12. Title:Reconnection Choices: Selecting the Most Valuable (vs. Most Preferred) Dormant Ties

Authors:Jorge Walter, Daniel Z. Levin, J. Keith Murnighan

Abstract:Recent research has shown that reconnecting long-lost, dormant ties can yield tremendous value, often more than active ties. Yet two key research questions remain unanswered: which of a person’s many dormant ties provide the most value, and which are advice seekers most inclined to choose as reconnection targets? In the current study, we asked executives to seek advice on an important work project from two dormant ties (their first, most preferred choice plus one selected randomly from their next nine most preferred choices) and to respond to surveys before and after their reconnections. This two-stage design allowed us to make causal inferences about the executives’ advice-seeking preferences and the value of reconnecting certain types of dormant ties. Our results show that the most valuable reconnections are to people who provide novelty (by not having spent much time together in the past and having higher status) as well as engagement (by being trustworthy and willing to help). Our executive participants, however, preferred neither novelty nor engagement. Rather, the prospect of reconnecting can make people feel anxious. To avoid this discomfort, executives preferred contacts with whom they had spent a lot of time together in the past, thereby actually reducing novelty. Thus, our findings identify critical biases in executives’ reconnection preferences as well as insights into how to make more effective reconnections.
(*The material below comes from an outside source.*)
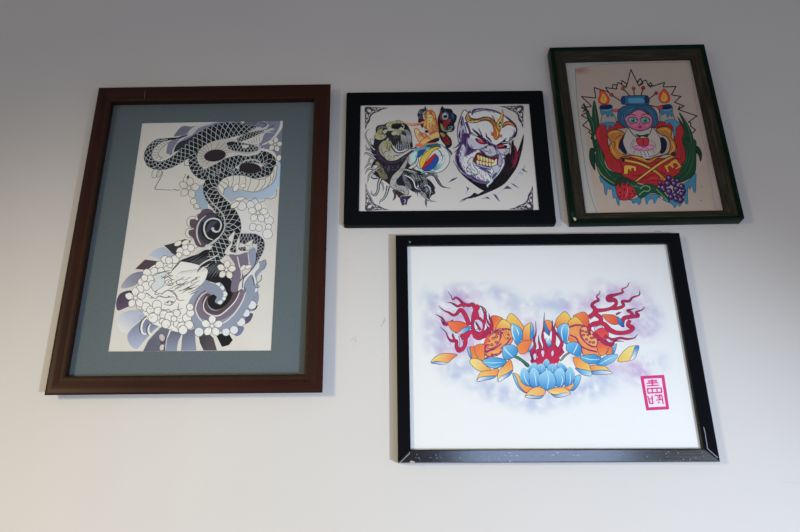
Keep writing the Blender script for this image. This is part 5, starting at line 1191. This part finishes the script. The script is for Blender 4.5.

Our discussion presents broader implications of these findings for advice seeking and social networks.

13. Title:Oppositional Product Names, Organizational Identities, and Product Appeal

Authors: J. Cameron Verhaal, Olga M. Khessina, Stanislav D. Dobrev

Abstract:At their core, markets are exchange structures between producers and consumers, and products are a key element that connects them together. Many new markets emerge in direct ideological opposition to incumbent industries. Yet, the ways in which ideology affects products in oppositional markets are not well understood. We propose that when audiences cannot easily differentiate between products based on physical attributes, they rely on ideological discourse about the production process. We argue that product names, by embodying linguistically the narrative of this discourse, shape the appeal of oppositional products to customers. When products have names that are congruent with the collective identity of an oppositional market, they have higher appeal. This beneficial effect is attenuated (1) when audience expectations about what type of product should have an oppositional name are violated and (2) when a firm develops a strong organizational identity and audiences rely on this identity to make inference about the firm’s production process. We find support for this theorizing in the longitudinal analyses of product appeal in the U.S. craft beer industry, 1996–2012.